Print the lines beginning with the one that contains "Keep writing the Godot" and ending with the one that contains "obj(called, w.mesh(), m, t)", exactly, both included, and no other lines.

[start RECORDS SHOWN]

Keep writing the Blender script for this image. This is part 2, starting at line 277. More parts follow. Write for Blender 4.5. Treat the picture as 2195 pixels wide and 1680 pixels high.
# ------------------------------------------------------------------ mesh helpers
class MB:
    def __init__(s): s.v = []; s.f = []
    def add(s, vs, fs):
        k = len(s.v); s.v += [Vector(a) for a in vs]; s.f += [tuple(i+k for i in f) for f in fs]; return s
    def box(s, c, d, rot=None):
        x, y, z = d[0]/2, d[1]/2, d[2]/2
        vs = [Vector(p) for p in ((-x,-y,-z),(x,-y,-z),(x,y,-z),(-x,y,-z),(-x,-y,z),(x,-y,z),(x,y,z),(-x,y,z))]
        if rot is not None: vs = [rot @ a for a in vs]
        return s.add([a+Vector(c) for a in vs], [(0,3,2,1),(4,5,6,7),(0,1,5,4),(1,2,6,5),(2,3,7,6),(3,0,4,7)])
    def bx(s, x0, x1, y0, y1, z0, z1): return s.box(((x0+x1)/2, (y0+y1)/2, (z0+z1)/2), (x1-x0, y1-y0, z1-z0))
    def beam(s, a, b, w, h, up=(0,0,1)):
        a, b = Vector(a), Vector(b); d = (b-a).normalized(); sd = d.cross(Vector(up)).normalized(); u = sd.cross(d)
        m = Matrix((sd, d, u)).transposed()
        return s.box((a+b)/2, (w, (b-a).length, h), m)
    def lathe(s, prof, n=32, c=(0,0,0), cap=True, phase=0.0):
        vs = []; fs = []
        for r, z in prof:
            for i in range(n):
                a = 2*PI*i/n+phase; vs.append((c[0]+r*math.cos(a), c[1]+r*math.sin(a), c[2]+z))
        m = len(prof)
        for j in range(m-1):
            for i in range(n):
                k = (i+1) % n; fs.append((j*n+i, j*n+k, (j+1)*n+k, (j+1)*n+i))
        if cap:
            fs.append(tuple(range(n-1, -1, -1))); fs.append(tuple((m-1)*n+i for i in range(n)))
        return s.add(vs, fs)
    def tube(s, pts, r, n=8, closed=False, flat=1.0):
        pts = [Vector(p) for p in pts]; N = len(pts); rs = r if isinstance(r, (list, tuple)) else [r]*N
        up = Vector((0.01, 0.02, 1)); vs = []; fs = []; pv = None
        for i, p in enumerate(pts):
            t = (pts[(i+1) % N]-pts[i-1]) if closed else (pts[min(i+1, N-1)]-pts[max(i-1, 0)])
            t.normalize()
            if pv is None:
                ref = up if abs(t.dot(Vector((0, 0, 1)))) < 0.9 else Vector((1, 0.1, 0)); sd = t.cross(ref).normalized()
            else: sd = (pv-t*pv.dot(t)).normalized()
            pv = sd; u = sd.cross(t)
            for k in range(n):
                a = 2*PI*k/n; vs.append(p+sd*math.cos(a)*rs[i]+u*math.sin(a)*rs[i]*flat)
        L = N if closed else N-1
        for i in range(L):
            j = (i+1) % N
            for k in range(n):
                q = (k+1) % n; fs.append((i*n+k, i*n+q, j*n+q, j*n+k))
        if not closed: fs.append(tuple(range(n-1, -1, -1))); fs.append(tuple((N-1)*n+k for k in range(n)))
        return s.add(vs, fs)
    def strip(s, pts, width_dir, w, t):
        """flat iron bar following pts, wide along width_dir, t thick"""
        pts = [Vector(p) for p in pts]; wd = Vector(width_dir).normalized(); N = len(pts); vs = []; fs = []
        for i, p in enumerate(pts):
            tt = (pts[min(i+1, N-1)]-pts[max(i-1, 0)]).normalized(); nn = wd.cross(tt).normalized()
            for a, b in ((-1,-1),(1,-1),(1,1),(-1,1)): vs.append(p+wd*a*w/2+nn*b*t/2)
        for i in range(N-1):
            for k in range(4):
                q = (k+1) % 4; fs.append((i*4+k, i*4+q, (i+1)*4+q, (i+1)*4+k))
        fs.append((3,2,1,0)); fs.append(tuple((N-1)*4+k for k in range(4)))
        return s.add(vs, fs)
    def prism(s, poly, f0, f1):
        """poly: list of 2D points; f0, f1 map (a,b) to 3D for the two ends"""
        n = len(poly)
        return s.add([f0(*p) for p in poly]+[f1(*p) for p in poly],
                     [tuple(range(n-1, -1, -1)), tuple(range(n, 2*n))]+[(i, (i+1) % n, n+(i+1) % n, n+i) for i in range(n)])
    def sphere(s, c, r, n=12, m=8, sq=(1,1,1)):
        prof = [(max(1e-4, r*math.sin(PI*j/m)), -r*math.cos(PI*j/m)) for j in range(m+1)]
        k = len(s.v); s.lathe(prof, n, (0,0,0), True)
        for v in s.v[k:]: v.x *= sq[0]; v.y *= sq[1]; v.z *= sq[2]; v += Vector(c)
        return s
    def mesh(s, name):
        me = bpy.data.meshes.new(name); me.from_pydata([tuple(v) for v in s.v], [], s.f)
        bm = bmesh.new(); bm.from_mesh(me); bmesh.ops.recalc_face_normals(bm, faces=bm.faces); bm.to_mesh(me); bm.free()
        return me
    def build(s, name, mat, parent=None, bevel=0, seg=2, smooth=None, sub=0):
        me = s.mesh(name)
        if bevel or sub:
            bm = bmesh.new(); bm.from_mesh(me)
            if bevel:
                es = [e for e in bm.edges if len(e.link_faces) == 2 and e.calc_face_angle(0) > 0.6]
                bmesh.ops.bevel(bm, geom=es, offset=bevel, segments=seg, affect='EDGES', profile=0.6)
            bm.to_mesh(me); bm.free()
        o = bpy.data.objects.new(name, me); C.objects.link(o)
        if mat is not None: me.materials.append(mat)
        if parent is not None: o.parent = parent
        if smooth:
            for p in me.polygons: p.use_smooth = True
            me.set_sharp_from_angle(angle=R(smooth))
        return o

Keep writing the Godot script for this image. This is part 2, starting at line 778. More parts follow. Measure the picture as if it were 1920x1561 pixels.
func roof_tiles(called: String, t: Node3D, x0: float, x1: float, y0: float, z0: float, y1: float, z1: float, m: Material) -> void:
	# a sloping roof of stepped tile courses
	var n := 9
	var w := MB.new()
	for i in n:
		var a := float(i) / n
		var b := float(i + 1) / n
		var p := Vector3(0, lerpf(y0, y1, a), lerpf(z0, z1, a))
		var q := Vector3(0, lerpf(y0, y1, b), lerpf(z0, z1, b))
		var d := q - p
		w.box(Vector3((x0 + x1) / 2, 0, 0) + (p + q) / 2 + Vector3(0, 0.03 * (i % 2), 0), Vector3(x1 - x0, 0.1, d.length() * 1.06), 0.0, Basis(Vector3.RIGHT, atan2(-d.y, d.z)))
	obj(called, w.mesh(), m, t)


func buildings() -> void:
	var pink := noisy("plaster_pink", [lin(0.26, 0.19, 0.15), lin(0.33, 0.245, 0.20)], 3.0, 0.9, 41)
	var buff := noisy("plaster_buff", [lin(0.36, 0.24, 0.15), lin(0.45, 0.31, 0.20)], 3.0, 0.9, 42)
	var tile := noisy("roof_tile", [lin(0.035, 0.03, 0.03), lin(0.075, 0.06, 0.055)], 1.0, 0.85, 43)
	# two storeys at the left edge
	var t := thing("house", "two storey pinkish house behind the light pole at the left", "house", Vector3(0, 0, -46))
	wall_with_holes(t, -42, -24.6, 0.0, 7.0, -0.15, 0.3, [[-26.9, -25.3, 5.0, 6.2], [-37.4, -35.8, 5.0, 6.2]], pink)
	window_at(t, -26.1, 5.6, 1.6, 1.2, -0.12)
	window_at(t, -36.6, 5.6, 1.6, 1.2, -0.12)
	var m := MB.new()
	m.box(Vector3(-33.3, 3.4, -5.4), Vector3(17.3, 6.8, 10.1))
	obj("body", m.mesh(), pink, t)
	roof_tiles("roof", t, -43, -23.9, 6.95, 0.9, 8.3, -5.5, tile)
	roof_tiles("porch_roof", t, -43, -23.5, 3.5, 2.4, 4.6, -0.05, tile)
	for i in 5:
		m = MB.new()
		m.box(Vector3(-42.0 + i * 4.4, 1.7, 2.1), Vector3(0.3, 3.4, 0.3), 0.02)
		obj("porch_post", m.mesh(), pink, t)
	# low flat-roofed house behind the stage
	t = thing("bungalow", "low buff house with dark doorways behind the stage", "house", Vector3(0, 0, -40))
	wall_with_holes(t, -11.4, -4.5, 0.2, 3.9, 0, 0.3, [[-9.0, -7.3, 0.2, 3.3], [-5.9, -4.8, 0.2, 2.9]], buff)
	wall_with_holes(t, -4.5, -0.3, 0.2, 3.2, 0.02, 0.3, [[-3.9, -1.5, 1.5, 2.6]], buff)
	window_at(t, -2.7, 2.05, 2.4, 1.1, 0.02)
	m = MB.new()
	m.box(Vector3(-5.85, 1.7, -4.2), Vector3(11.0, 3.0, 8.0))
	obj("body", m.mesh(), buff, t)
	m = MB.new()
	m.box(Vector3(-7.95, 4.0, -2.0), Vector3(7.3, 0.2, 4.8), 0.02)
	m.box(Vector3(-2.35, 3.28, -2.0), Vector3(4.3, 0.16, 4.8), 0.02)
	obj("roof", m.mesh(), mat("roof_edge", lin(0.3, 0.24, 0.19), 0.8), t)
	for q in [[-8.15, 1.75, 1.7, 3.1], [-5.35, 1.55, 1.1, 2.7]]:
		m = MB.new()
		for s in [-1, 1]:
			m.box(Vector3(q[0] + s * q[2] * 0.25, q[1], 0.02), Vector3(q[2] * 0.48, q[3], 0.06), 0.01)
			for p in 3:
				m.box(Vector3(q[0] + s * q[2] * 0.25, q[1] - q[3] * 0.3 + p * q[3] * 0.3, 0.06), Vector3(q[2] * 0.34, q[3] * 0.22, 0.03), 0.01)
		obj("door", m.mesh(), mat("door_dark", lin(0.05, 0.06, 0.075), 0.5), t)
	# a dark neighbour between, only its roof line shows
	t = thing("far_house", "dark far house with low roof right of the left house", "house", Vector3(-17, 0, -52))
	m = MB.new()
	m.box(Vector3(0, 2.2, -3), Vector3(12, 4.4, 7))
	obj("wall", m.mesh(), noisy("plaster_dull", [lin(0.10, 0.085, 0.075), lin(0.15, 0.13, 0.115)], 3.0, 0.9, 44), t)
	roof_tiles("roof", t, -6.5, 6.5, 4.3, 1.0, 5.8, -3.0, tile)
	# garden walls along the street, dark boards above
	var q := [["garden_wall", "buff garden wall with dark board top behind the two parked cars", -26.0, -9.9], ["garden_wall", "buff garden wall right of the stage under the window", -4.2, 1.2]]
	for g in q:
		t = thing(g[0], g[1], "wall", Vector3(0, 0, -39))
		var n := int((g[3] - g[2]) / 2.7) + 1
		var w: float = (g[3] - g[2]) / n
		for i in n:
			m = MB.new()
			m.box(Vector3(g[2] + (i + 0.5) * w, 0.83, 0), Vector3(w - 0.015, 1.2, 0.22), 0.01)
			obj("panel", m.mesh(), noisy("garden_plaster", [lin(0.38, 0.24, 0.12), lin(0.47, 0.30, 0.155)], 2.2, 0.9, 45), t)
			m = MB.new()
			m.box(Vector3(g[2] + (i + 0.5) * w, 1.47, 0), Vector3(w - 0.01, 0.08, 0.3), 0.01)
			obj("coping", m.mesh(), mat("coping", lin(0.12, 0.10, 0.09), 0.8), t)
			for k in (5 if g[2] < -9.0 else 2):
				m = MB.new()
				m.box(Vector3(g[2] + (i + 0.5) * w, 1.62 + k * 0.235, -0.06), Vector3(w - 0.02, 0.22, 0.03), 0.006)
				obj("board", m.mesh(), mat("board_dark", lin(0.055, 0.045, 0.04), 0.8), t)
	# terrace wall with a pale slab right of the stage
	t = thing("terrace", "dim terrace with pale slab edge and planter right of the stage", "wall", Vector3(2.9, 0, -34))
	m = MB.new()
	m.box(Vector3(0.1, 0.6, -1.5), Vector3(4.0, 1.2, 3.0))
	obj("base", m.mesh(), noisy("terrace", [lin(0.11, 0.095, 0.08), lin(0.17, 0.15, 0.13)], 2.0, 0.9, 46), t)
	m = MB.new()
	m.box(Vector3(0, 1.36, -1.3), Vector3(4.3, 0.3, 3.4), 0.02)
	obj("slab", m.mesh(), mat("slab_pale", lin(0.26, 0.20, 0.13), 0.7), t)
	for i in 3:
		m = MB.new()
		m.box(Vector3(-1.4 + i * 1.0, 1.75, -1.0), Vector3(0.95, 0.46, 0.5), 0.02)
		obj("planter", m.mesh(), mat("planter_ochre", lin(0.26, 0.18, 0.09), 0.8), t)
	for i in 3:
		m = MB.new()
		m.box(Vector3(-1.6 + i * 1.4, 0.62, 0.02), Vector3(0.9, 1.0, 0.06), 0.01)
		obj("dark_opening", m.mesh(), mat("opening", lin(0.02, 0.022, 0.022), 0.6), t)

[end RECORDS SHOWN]

__RESPONSE TO THE EXERCISE__.
Keep writing the Godot script for this image. This is part 2, starting at line 778. More parts follow. Measure the picture as if it were 1920x1561 pixels.
func roof_tiles(called: String, t: Node3D, x0: float, x1: float, y0: float, z0: float, y1: float, z1: float, m: Material) -> void:
	# a sloping roof of stepped tile courses
	var n := 9
	var w := MB.new()
	for i in n:
		var a := float(i) / n
		var b := float(i + 1) / n
		var p := Vector3(0, lerpf(y0, y1, a), lerpf(z0, z1, a))
		var q := Vector3(0, lerpf(y0, y1, b), lerpf(z0, z1, b))
		var d := q - p
		w.box(Vector3((x0 + x1) / 2, 0, 0) + (p + q) / 2 + Vector3(0, 0.03 * (i % 2), 0), Vector3(x1 - x0, 0.1, d.length() * 1.06), 0.0, Basis(Vector3.RIGHT, atan2(-d.y, d.z)))
	obj(called, w.mesh(), m, t)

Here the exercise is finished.